All of this is backed up against a massive drop in funding, certainly relative to major international streamers, and a tussle over the future funding model of the BBC which has its licence fee up for renewal in 2027.

Davie rejected advertising and subscription models while calling for “modernisation and reform. But in doing so we must safeguard universality,” he said in his speech.

One UK broadcaster streaming gateway

One potential route forward, which has been floated before, is to combine all the streaming services of the UK PSBs under one portal – which logically, given it is so well known and used, would be branded iPlayer.

Channel 4 first offer TV on-demand it launched  4oD in 2006, just months after the launch of iPlayer. But its current £1 billion ($1.3bn) a year revenue may not be enough to sustain a modern distribution platform with all the associated investment costs into the long term, according to ‘insiders’ speaking to the BBC’s culture and media editor.

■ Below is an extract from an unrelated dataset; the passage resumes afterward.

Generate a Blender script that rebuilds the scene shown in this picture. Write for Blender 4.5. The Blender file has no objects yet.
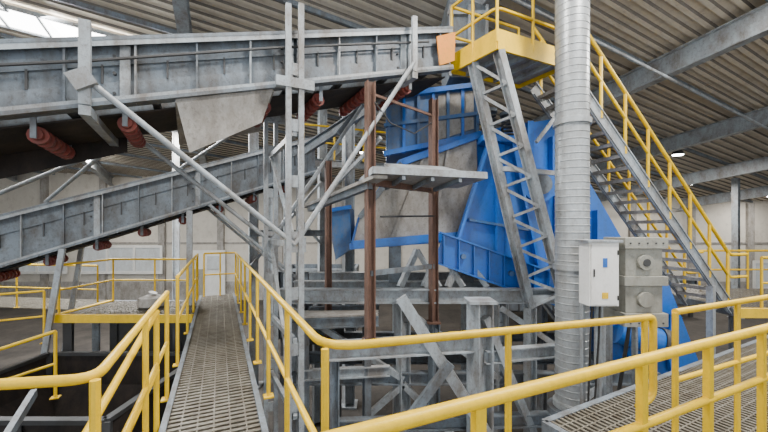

ITV has spent hundreds of millions of pounds to create ITVX, its streaming platform for the Netflix-age. The question is whether any of the UK’s can continue to invest in both content and infrastructure necessary to compete with Netflix – or is their survival of sorts better served by merger?

Peter Bazalgette, a former Chairman of ITV, told the BBC that PSBs will need some consolidation or, at the very least, more cooperation in future.

“We're in danger of having no public service broadcasting within a decade, certainly within 20 years,” he said. “We don't have a strategy for their survival. It's that serious. The regulators need to start thinking about it. Mergers may well be part of the answer. There should be fewer companies in the future.”